Kapitalisme yang berkembang di klub-klub Inggris telah menghilangkan esensi kesepakbolaannya di negeri tersebut. sepak bola di Liga Inggris telah menggeser orang-orang asli Inggris sendiri untuk masuk dalam sebuah klub. Klub sepak bola Inggris lebih memilih membeli pemain dari luar Inggris yang di anggap lebih produktif. Kondisi demikian cukup mengenaskan, klub-klub sepak bola tersebut tumbuh di Inggris, namun masyarakat Inggris sendiri tidak dapat menikmati permainan tersebut dalam sebuah pertandingan kompetisi Liga Inggris. Hal ini bisa terlihat dari tiap pertandingan Liga Inggris yang di mainkan. Arsenal misalnya, dalam setiap pertandingan yang dimainkan, tim arsenal tidak ada satu pemain asli Inggris yang di pasang. Kesemuanya adalah pemain dari luar Inggris. hal ini juga terajdi pada Liverpool yang hanya memiliki dua pemain Inggris dalam timnya.

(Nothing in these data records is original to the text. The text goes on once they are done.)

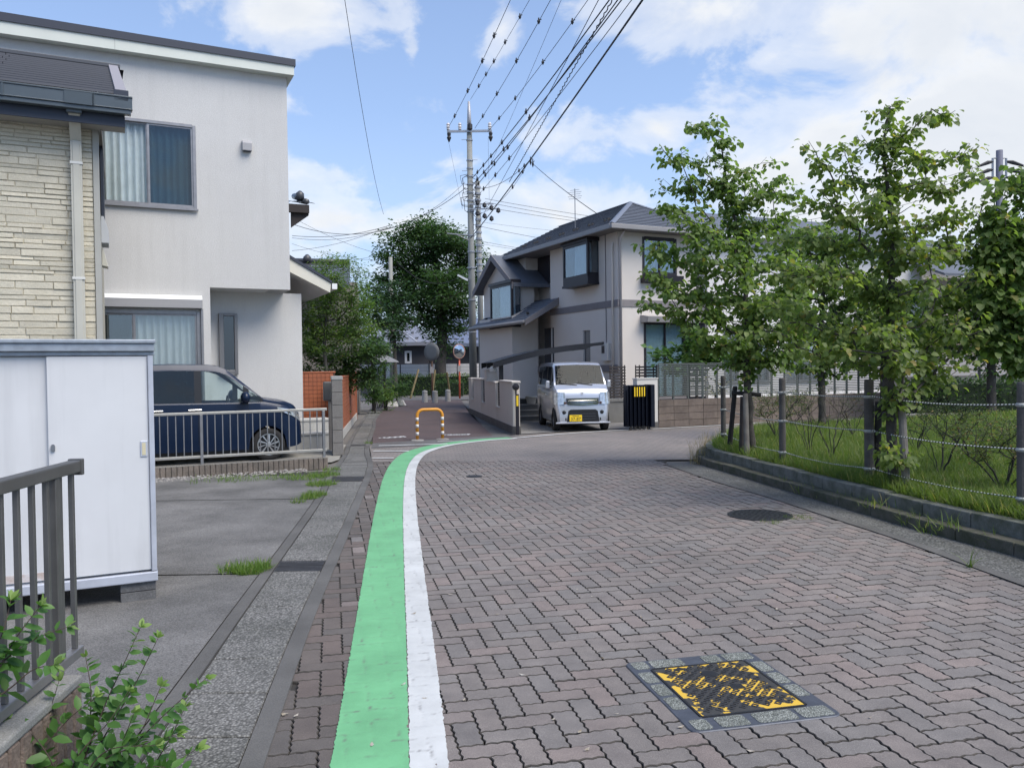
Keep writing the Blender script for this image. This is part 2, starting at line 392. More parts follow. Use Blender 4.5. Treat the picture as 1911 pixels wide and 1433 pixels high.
# ---- the paved road: base sheet, individually laid interlocking pavers
road_poly = MB()
ys = [-1 + .5 * i for i in range(31)]
for a, b in zip(ys, ys[1:]):
    road_poly.quad((at_y(L3, a) - .05, a, -.02), (at_y(R0, a) + .05, a, -.02), (at_y(R0, b) + .05, b, -.02), (at_y(L3, b) - .05, b, -.02))
road = tag(road_poly.build('road', SAND), kind='structure')
A = .12; PER = .06; AMP = .0048
PV_A = R(12.6); PU = Vector((math.cos(PV_A), math.sin(PV_A))); PV = Vector((-math.sin(PV_A), math.cos(PV_A)))
def tri(t):
    t = t % 1.0; return 1 - 4 * abs(t - .5) if t <= 1 else 0
def outline(w, h, gap, n_per):
    g = gap / 2; pts = []
    xs0, xs1, y0, y1 = g, w - g, g, h - g
    nx, ny = int(round(w / PER * n_per)), int(round(h / PER * n_per))
    L = [(xs0 + (xs1 - xs0) * i / nx, y0) for i in range(nx)] + [(xs1, y0 + (y1 - y0) * i / ny) for i in range(ny)] \
        + [(xs1 - (xs1 - xs0) * i / nx, y1) for i in range(nx)] + [(xs0, y1 - (y1 - y0) * i / ny) for i in range(ny)]
    return [(x + AMP * tri(y / PER), y + AMP * tri(x / PER)) for x, y in L]
def paver_geo(w, h, gap, n_per, ch=.0036):
    o = outline(w, h, gap, n_per); n = len(o); cx, cy = w / 2, h / 2
    ins = [(x + (ch if x < cx else -ch) * (1 if abs(x - cx) > w / 2 - gap - .012 else 0), y + (ch if y < cy else -ch) * (1 if abs(y - cy) > h / 2 - gap - .012 else 0)) for x, y in o]
    vs = [(x - cx, y - cy, -.022) for x, y in o] + [(x - cx, y - cy, -.0045) for x, y in o] + [(x - cx, y - cy, 0) for x, y in ins]
    fs = [(i, (i + 1) % n, n + (i + 1) % n, n + i) for i in range(n)] + [(n + i, n + (i + 1) % n, 2 * n + (i + 1) % n, 2 * n + i) for i in range(n)], [tuple(range(2 * n, 3 * n))]
    return vs, fs
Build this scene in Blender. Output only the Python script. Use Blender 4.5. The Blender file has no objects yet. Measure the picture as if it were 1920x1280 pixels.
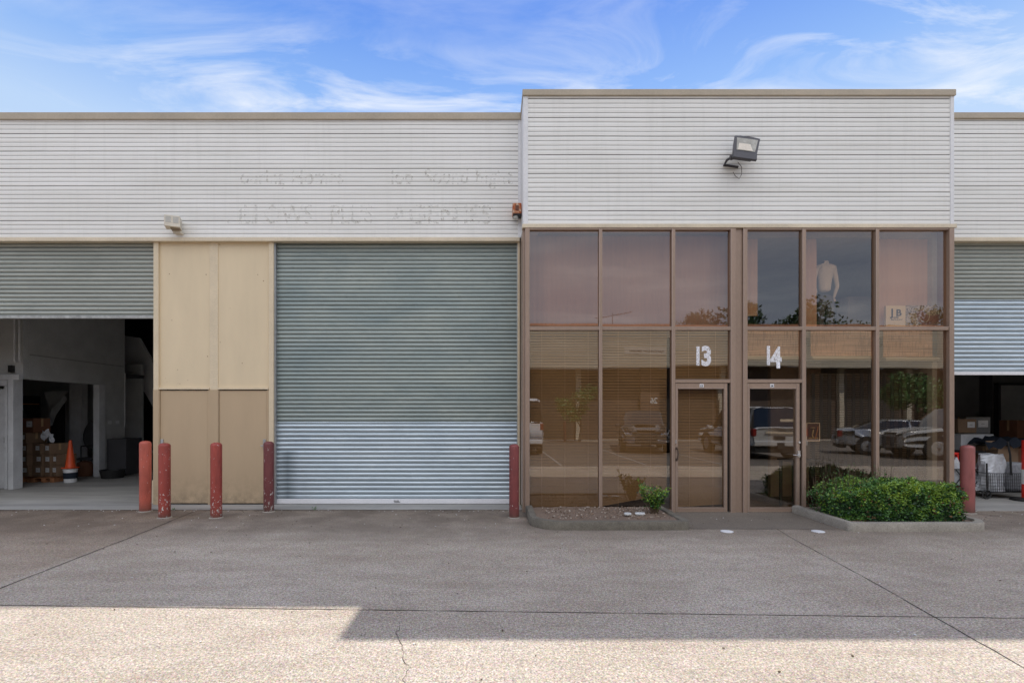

Kondisi yang demikian membuat orang-orang Inggris asli tersingkir dari persaingan pemain di Liga Inggris. Hal ini menyebabkan sepak bola di Inggris mengalami stagnansi karena pemain-pemain asli Inggris kalah bersaing dengan pemain-pemain yang di beli dari luar Inggris. Kondisi yang demikian lama-kelamaan akan mematikan perkembangan sepak bola Inggris.
Salah satu kasus dari munculnya kapitalisme adalah tidak lolosnya tim nasional Inggris dalam kompetisi Euro 2008. Seperti kita ketahui tim nasional Inggris gagal lolos ke kompetisi Euro 2008 karena gagal dalam babak kualifikasi. Dalam babak kualifikasi tersebut, Inggris mengalami kekalahan dalam pertandingan kualifikasi, sehingga gagal lolos dalam Euro 2008. Hal ini disebabkan karena pemain-pemain Inggris bukan pemain yang berkualitas karena kurang jam terbang di liganya.
Kapitalisme yang berkembang dalam dunia sepak bola telah menyulap sepak bola menjadi sebuah mesin produksi yang dipakai oleh pemegang modal untuk meraup keuntungan semata. sepak bola tidak lagi mengedepankan etika olehraga yang sportif belaka, tetapi juga mengutamakan etika bisnis, di mana nilai-nilai ekonomis yang selalu di terapkan. Dengan kata lain, masuknya Kapitalisme menjadi sebuah ancaman yang akan menggerogoti nilai-nilai kebudayaan dalam suatu masyarakat.